| Given task |
Copy exactly the lines from the one containing "rubber plant', 'saucer')" to the one containing "-.9, .3)), fold=.3, arch=.05)", both lines included, and nothing else.

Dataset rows
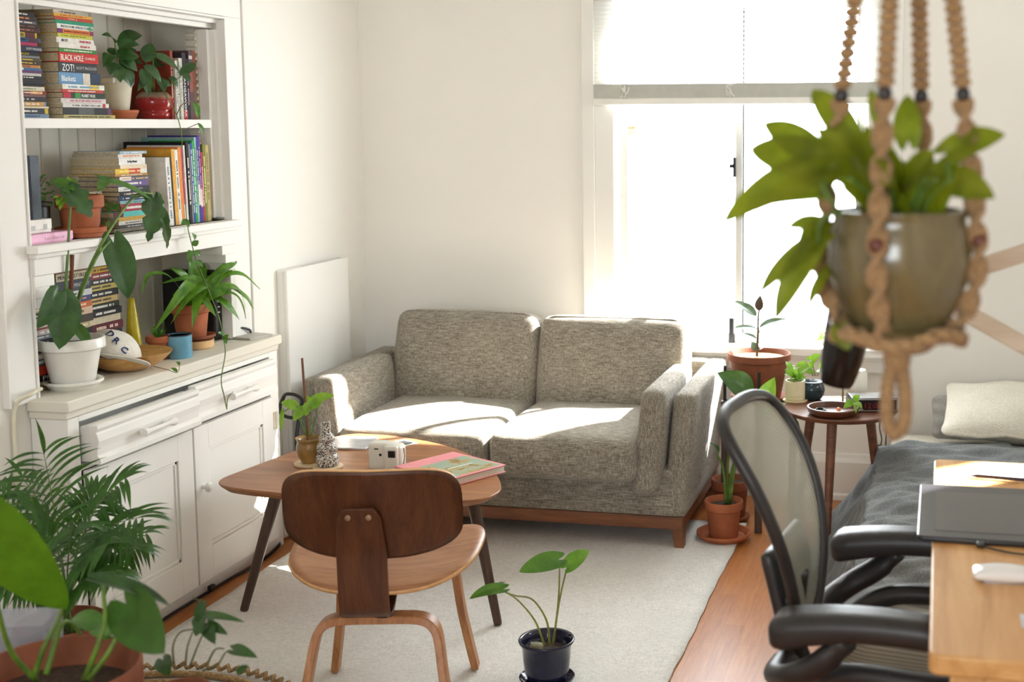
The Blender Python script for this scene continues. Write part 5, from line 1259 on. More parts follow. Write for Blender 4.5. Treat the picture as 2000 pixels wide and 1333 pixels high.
# ---------- plants on the lower shelf
LS = 1.2625
p = V((-2.70, 3.395, LS)); root = thing('potted_herb', 'small bushy herb in black pot behind the boxes on the lower shelf', 'potted plant', p)
make_pot(root, p, .062, .050, .115, BLACKPL, .012)
b = MB()
for k in range(110):
    a = rnd.uniform(0, 2*PI); r = rnd.uniform(0, .075); z = .10+rnd.uniform(0, .11)*(1-r*5)
    q = p+V((r*math.cos(a), r*math.sin(a), z)); b.leaf(q, q+V((rnd.uniform(-.02, .03), rnd.uniform(-.02, .02), rnd.uniform(-.006, .02))), .013, (rnd.uniform(-.3, .8), -.3, .8), 'ovate', n=5, m=2)
b.build('foliage', LEAF_MD, root, smooth=180)
b = MB()
for k in range(9):
    a = k*.7; b.tube(bez(p+V((0, 0, .09)), p+V((.02*math.cos(a), .02*math.sin(a), .15)), p+V((.05*math.cos(a), .05*math.sin(a), .19))), .0014, 5)
b.build('stem', STEMB, root, smooth=180)
p = V((-2.62, 3.515, LS))
tag(MB().lathe([(.05, 0), (.062, .002), (.066, .014), (.074, .017), (.075, .032), (.068, .032), (.056, .006), (.0001, .005)], p, 44).build('saucer', TERRA), 'terracotta saucer on the lower shelf beside the pink box', 'saucer')
pc = p+V((0, 0, .006)); root = thing('potted_seedling', 'sparse light green plant in plain terracotta pot on the lower shelf', 'potted plant', pc)
make_pot(root, pc, .070, .050, .125, TERRA, .04)
at = lambda x, y, d: atx(x, y, -2.60+d)
stems(root, [[(150, 395, 0), (135, 385, .03), (122, 388, .05)], [(152, 395, 0), (145, 375, .02), (138, 360, .02)], [(150, 395, 0), (130, 392, .04), (112, 400, .05)]], .0022, STEMM, at)
leaves(root, [(122, 386, 110, 400, .02, .05, .06), (118, 388, 104, 386, .016, .05, .05), (128, 384, 134, 400, .02, .05, .07), (138, 362, 132, 345, .024, .02, .02), (140, 362, 150, 350, .02, .02, .03), (126, 392, 116, 410, .018, .05, .06)], LEAF_LT, at, 'ovate', n=7, m=2)
p = V((-2.70, 3.655, LS)); root = thing('potted_creeper', 'wiry creeper trailing from cream pot behind the terracotta pot', 'potted plant', p)
MB().lathe([(.036, 0), (.038, .003), (.048, .11), (.049, .135), (.046, .135), (.045, .115)], p, 36).build('pot', CREAMCER, root)
MB().lathe([(.045, .118), (.02, .124), (.0001, .125)], p, 20).build('soil', SOIL, root)
at = lambda x, y, d: atx(x, y, -2.64+d)
stems(root, [[(188, 378, 0), (205, 388, .04), (222, 392, .05), (232, 402, .05)], [(186, 380, 0), (198, 395, .05), (214, 405, .06), (226, 412, .06)], [(190, 378, 0), (196, 420, .06), (190, 430, .06), (198, 455, .06), (206, 462, .06)], [(188, 380, 0), (210, 392, .06), (232, 396, .06), (236, 408, .06)]], .0013, STEMB, at)
leaves(root, [(205+i*3.4, 396+((i*5) % 14), 212+i*3.4+((i*3) % 6)-3, 402+((i*7) % 16), .017, .05, .06) for i in range(9)] + [(206, 434, 216, 440, .02, .06, .07), (208, 436, 214, 446, .016, .06, .07)], LEAF_MD, at, 'ovate', n=6, m=2)

# ---------- floor plants
# navy pot with philodendron
p = V((-1.085, 3.385, .0095)); NAVYC = plain('navy_glaze', (30, 32, 54), .12, var=.1)
tag(MB().lathe([(.0001, 0), (.066, 0), (.076, .012), (.080, .02), (.077, .022), (.062, .01), (.0001, .006)], p, 44).build('saucer', NAVYC, smooth=60), 'glossy navy saucer under the navy flowerpot on the rug', 'saucer')
pc = p+V((0, 0, .0065)); root = thing('potted_philodendron', 'philodendron with heart-shaped leaves in glossy navy pot on the grey rug', 'potted plant', pc)
MB().lathe([(.050, 0), (.056, .003), (.064, .03), (.068, .07), (.070, .104), (.078, .116), (.081, .122), (.079, .126), (.072, .122), (.066, .108), (.064, .09)], pc, 48).build('pot', NAVYC, root, smooth=180)
MB().lathe([(.066, .088), (.05, .094), (.02, .096), (.0001, .097)], pc, 28).build('soil', SOIL, root)
Yp = pc.y
at = lambda x, y, d=0: aty(x, y, Yp+d)
stems(root, [[(1080, 1258, -.01), (1088, 1200, 0), (1092, 1150, .0), (1093, 1094, 0)], [(1081, 1258, 0), (1090, 1190, 0), (1100, 1140, .01), (1108, 1108, .01)], [(1074, 1259, 0), (1067, 1212, -.01), (1040, 1172, -.02), (1005, 1164, -.03), (981, 1154, -.03)], [(1064, 1262, -.02), (1044, 1212, -.03), (1010, 1172, -.04), (981, 1154, -.03)]], .0034, plain('philo_stem', (128, 132, 62), .5, var=.2), at)
leaves(root, [(1090, 1094, 1014, 1116, .078, 0, -.06)], LEAF_MD, at, up=V((.1, -.75, .65)), fold=.15, arch=.08)
leaves(root, [(1108, 1108, 1150, 1074, .066, .0, .05)], LEAF_FERN, at, up=V((-.1, -.85, .5)), fold=.15, arch=.08)
leaves(root, [(982, 1152, 916, 1168, .048, -.03, -.07)], LEAF_MD, at, up=V((0, -.7, .7)), fold=.5, arch=.14)
leaves(root, [(974, 1150, 986, 1136, .016, -.03, .03)], LEAF_DK, at, 'ovate', up=V((0, -.7, .7)), fold=.3, n=6, m=2)
q = aty(1048, 1258, Yp-.02)
MB().rbox((q.x, q.y, pc.z+.103), (.042, .038, .030), .0145, n=7).build('pebble', plain('grey_pebble', (132, 128, 100), .7, var=.2), root, smooth=180)

# terracotta pots between sofa and office chair
p = V((-.805, 4.775, .0095))
tag(MB().lathe([(.06, 0), (.09, .001), (.102, .014), (.106, .017), (.106, .026), (.099, .026), (.085, .006), (.0001, .005)], p, 48).build('saucer', TERRA), 'wide terracotta saucer on the rug corner by the sofa leg', 'saucer')
pc = p+V((0, 0, .006)); root = thing('potted_bird_of_paradise', 'bird of paradise with paddle leaves in terracotta pot beside the sofa arm', 'potted plant', pc)
make_pot(root, pc, .076, .054, .145, TERRA, .036)
at = lambda x, y, Y: aty(x, y, Y)
stems(root, [[(1420, 985, 4.775), (1422, 900, 4.76), (1440, 820, 4.76), (1468, 772, 4.78)], [(1424, 985, 4.775), (1432, 910, 4.75), (1465, 830, 4.74), (1492, 795, 4.72)], [(1426, 985, 4.775), (1440, 900, 4.73), (1490, 830, 4.70), (1525, 822, 4.68)], [(1418, 985, 4.775), (1413, 920, 4.74), (1400, 885, 4.72)]], .0062, STEMM, at)
leaves(root, [(1470, 775, 1403, 727, .11, 4.78, 4.74)], LEAF_DK, at, 'ovate', V((.1, -.7, .7)), fold=.25, arch=.1)
leaves(root, [(1490, 798, 1512, 738, .075, 4.72, 4.72), (1482, 800, 1530, 790, .08, 4.70, 4.66)], LEAF_LT, at, 'ovate', V((0, -.8, .5)), fold=.3, arch=.1)
leaves(root, [(1525, 822, 1563, 858, .06, 4.68, 4.62), (1402, 888, 1388, 864, .02, 4.72, 4.70)], LEAF_DK, at, 'ovate', V((.3, -.5, .8)), fold=.3, arch=.25)
p = V((-.82, 5.04, 0)); root = thing('flowerpot', 'empty terracotta pot half hidden behind the bird of paradise', 'flowerpot', p)
MB().lathe([(.05, 0), (.065, .002), (.078, .015), (.078, .02), (.07, .02), (.0001, .006)], p, 36).build('base_dish', TERRA_D, root)
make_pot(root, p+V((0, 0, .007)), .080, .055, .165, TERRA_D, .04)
# big rubber plant on a black metal stand
pc = V((-.705, 5.03, .53)); root = thing('plant_stand', 'dark wood plant stand with black uprights holding the big terracotta pot by the window', 'plant stand', (pc.x, pc.y, 0))
for a in (math.radians(-82), math.radians(8), math.radians(98), math.radians(188)):
    d = V((math.cos(a), math.sin(a), 0)); MB().box(-.015, .015, -.015, .015, 0, .5, Matrix.Translation((pc.x+d.x*.137, pc.y+d.y*.137, 0)) @ Matrix.Rotation(a, 4, 'Z')).build('leg', DARKLEG, root, bevel=.003)
    MB().box(-.006, .006, -.006, .006, .48, .645, Matrix.Translation((pc.x+d.x*.137, pc.y+d.y*.137, 0)) @ Matrix.Rotation(a, 4, 'Z')).build('upright', BLACKMETAL, root)
b = MB()
for a in (math.radians(-82), math.radians(8)):
    d = V((math.cos(a), math.sin(a), 0)); b.tube([V((pc.x, pc.y, .50))-d*.137, V((pc.x, pc.y, .50))+d*.137], .006, 6)
b.build('cross_bar', BLACKMETAL, root)
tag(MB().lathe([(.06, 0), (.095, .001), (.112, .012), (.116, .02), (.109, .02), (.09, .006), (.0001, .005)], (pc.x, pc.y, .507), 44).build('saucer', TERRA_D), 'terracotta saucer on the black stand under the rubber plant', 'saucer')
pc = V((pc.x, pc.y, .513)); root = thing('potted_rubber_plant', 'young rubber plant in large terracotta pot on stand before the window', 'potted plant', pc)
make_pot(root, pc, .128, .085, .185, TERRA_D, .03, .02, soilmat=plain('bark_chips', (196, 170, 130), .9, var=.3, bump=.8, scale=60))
at = lambda x, y, d: aty(x, y, 5.03+d)
stems(root, [[(1478, 702, 0), (1480, 660, 0), (1481, 620, 0), (1483, 604, 0)]], .0055, STEMB, at)
leaves(root, [(1478, 618, 1433, 587, .05, 0, .02), (1481, 626, 1503, 616, .03, 0, -.08), (1482, 641, 1538, 622, .048, 0, .02), (1480, 643, 1432, 640, .034, 0, -.03), (1478, 662, 1441, 650, .026, 0, .03), (1483, 684, 1516, 668, .045, 0, -.05), (1478, 686, 1468, 668, .035, 0, .02), (1481, 626, 1462, 618, .03, 0, -.08), (1482, 652, 1494, 640, .03, 0, .05)], LEAF_RUB, at, 'ovate', V((0, -.45, .85)), fold=.2, arch=.06)
leaves(root, [(1482, 608, 1485, 577, .036, 0, 0)], plain('new_leaf', (92, 72, 52), .4, var=.15), at, 'ovate', V((0, -.9, .3)), fold=.3, arch=.05)

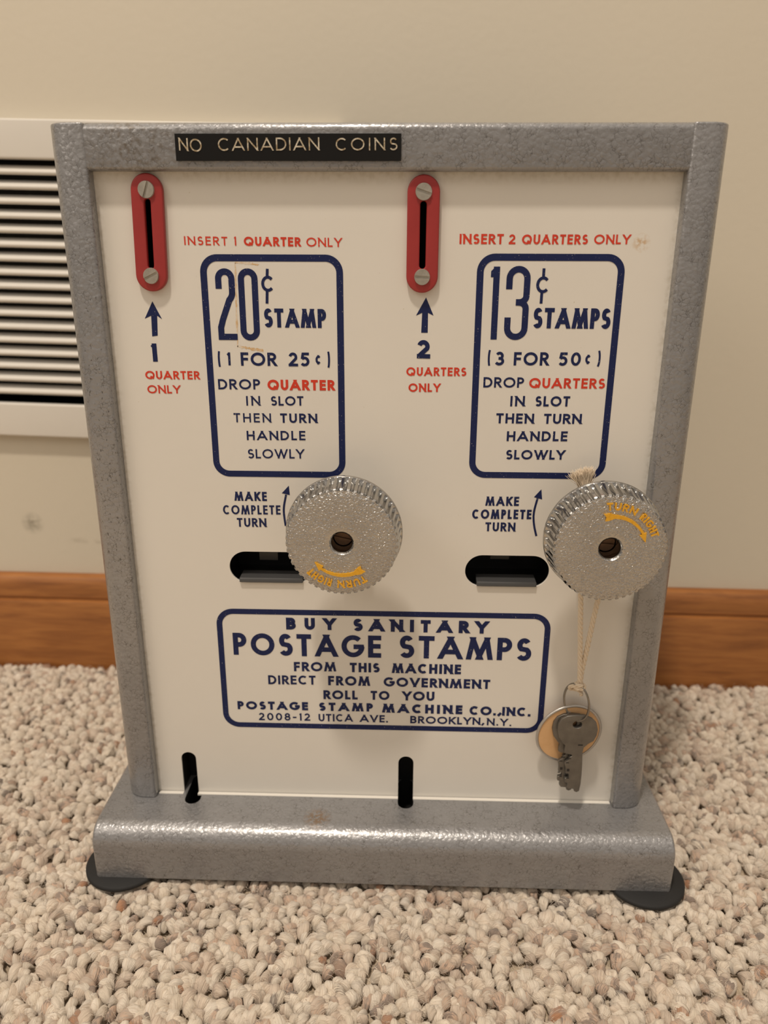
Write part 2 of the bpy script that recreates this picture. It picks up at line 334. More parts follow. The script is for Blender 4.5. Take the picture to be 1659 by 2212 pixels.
def redpaint():
    m = M('red_paint'); base = m.mix(m.noise(90, 4), (.27, .022, .022), (.36, .032, .030))
    rub = m.math('MULTIPLY', m.spot((.0105, 0, .306), .011, .2), m.ramp(m.noise(300, 3), [(.4, 0.), (.65, 1.)]))
    base = m.mix(m.math('MULTIPLY', rub, .5), base, (.30, .10, .05))
    m.set(Base_Color=base, Roughness=.42); m.bump(m.noise(700, 2), .08, .0003); return m.m
REDP = redpaint()
def steel():
    m = M('worn_screw_steel'); m.set(Base_Color=m.mix(m.noise(500, 4), (.30, .28, .24), (.60, .57, .50)), Metallic=.75, Roughness=.42)
    m.bump(m.noise(900, 3), .3, .0003); return m.m
SCREW = steel()
def chrome():
    m = M('cast_chrome'); s = m.n('SeparateXYZ', Vector=m.obj())
    rr = m.math('SQRT', m.math('ADD', m.math('MULTIPLY', s.outputs['X'], s.outputs['X']), m.math('MULTIPLY', s.outputs['Z'], s.outputs['Z'])))
    face = m.math('MULTIPLY', m.math('LESS_THAN', s.outputs['Y'], -(CAL['kf']-.5)*MM), m.ramp(rr, [(.0055, 0.0), (.0062, 1.0)]))
    m.set(Base_Color=m.mix(m.noise(60, 3), (.42, .41, .395), (.55, .54, .52)), Metallic=1.0, Roughness=m.mix(face, (.15,)*3, (.26,)*3))
    h = m.math('MULTIPLY', m.noise(1150, 2.0, .5, None, .6), face)
    m.bump(h, .75, .0009); return m.m
CHROME = chrome()
def yellowp():
    m = M('yellow_paint'); m.set(Base_Color=m.mix(m.noise(900, 3), (.60, .29, .012), (.78, .42, .02)), Roughness=.35); return m.m
YEL = yellowp()
TAPEM = simple('black_embossing_tape', (.010, .0095, .009), .30); TAPEM.b.inputs['Specular IOR Level'].default_value = .22; TAPEM = TAPEM.m
EMB = M('embossed_white'); EMB.set(Base_Color=EMB.mix(EMB.ramp(EMB.noise(900, 3), [(.4, 0.), (.6, 1.)]), (.30, .22, .12), (.62, .57, .46)), Roughness=.5); EMB = EMB.m
RUB = M('black_rubber'); RUB.set(Base_Color=(.010, .010, .010), Roughness=.75); RUB.bump(RUB.noise(900, 3), .3, .0003); RUB = RUB.m
DARK = simple('dark_plastic', (.012, .012, .012), .35).m
LIPM = M('dark_grey_plastic'); LIPM.set(Base_Color=(.06, .06, .06), Roughness=.32); LIPM.bump(LIPM.noise(700, 2), .1, .0003); LIPM = LIPM.m
INSIDE = simple('inside_black', (.004, .004, .004), .8).m
BRASS = M('old_brass'); BRASS.set(Base_Color=BRASS.mix(BRASS.noise(400, 3), (.10, .055, .03), (.22, .13, .08)), Metallic=.7, Roughness=.5); BRASS = BRASS.m
def cordm():
    m = M('cotton_cord'); m.set(Base_Color=m.mix(m.noise(900, 3), (.62, .50, .36), (.78, .67, .52)), Roughness=.9)
    m.bump(m.noise(2600, 2), .3, .0003); return m.m
CORD = cordm()
def keym():
    m = M('dull_nickel'); m.set(Base_Color=m.mix(m.noise(230, 4), (.13, .122, .11), (.23, .215, .19)), Metallic=.8, Roughness=.44)
    m.bump(m.noise(1200, 3), .15, .0003); return m.m
KEYM = keym()
WIRE = simple('ring_wire', (.30, .28, .25), .25, 1.0).m
def paperm():
    m = M('orange_tag_card'); m.set(Base_Color=m.mix(m.noise(160, 4), (.62, .36, .16), (.78, .50, .26)), Roughness=.75)
    return m.m
PAPER = paperm()
RIM = simple('tag_rim', (.50, .48, .45), .35, .8).m
def wallm():
    m = M('cream_wall_paint')
    base = m.mix(m.noise(4, 3), (.615, .562, .455), (.645, .59, .482))
    sx, sz = SMUDGE[0]
    sm = m.math('MULTIPLY', m.spot((sx*MM, 0, sz*MM), .0095, .0), m.ramp(m.noise(260, 3), [(.32, 0.), (.56, 1.)]))
    base = m.mix(m.math('MULTIPLY', sm, .75), base, (.16, .14, .10))
    s2 = m.math('MULTIPLY', m.spot((-.222, 0, .100), .020, .5, (.55, 1, 7)), m.ramp(m.noise(90, 3), [(.45, 0.), (.6, 1.)]))
    base = m.mix(m.math('MULTIPLY', s2, .4), base, (.35, .30, .22))
    m.set(Base_Color=base, Roughness=.55)
    h = m.noise(210, 3, .5); m.bump(h, .12, .0009); return m.m
WALL = wallm()
def woodm():
    m = M('stained_oak')
    v = m.mapped(scale=(1.6, 9, 15))
    g = m.noise(9, 5, .6, v, .8); fine = m.noise(60, 4, .6, m.mapped(scale=(.5, 6, 9)))
    base = m.ramp(g, [(.25, (.19, .066, .016)), (.45, (.29, .108, .027)), (.60, (.36, .142, .036)), (.8, (.42, .172, .046))])
    base = m.mix(m.math('MULTIPLY', m.ramp(fine, [(.5, 0.), (.75, 1.)]), .35), base, (.12, .04, .012))
    m.set(Base_Color=base, Roughness=.42); m.bump(fine, .06, .0005); return m.m
WOOD = woodm()
VENTM = M('white_vent_enamel'); VENTM.set(Base_Color=VENTM.mix(VENTM.noise(25, 3), (.66, .625, .565), (.71, .675, .61)), Roughness=.38); VENTM = VENTM.m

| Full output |
tag(MB().lathe([(.06, 0), (.095, .001), (.112, .012), (.116, .02), (.109, .02), (.09, .006), (.0001, .005)], (pc.x, pc.y, .507), 44).build('saucer', TERRA_D), 'terracotta saucer on the black stand under the rubber plant', 'saucer')
pc = V((pc.x, pc.y, .513)); root = thing('potted_rubber_plant', 'young rubber plant in large terracotta pot on stand before the window', 'potted plant', pc)
make_pot(root, pc, .128, .085, .185, TERRA_D, .03, .02, soilmat=plain('bark_chips', (196, 170, 130), .9, var=.3, bump=.8, scale=60))
at = lambda x, y, d: aty(x, y, 5.03+d)
stems(root, [[(1478, 702, 0), (1480, 660, 0), (1481, 620, 0), (1483, 604, 0)]], .0055, STEMB, at)
leaves(root, [(1478, 618, 1433, 587, .05, 0, .02), (1481, 626, 1503, 616, .03, 0, -.08), (1482, 641, 1538, 622, .048, 0, .02), (1480, 643, 1432, 640, .034, 0, -.03), (1478, 662, 1441, 650, .026, 0, .03), (1483, 684, 1516, 668, .045, 0, -.05), (1478, 686, 1468, 668, .035, 0, .02), (1481, 626, 1462, 618, .03, 0, -.08), (1482, 652, 1494, 640, .03, 0, .05)], LEAF_RUB, at, 'ovate', V((0, -.45, .85)), fold=.2, arch=.06)
leaves(root, [(1482, 608, 1485, 577, .036, 0, 0)], plain('new_leaf', (92, 72, 52), .4, var=.15), at, 'ovate', V((0, -.9, .3)), fold=.3, arch=.05)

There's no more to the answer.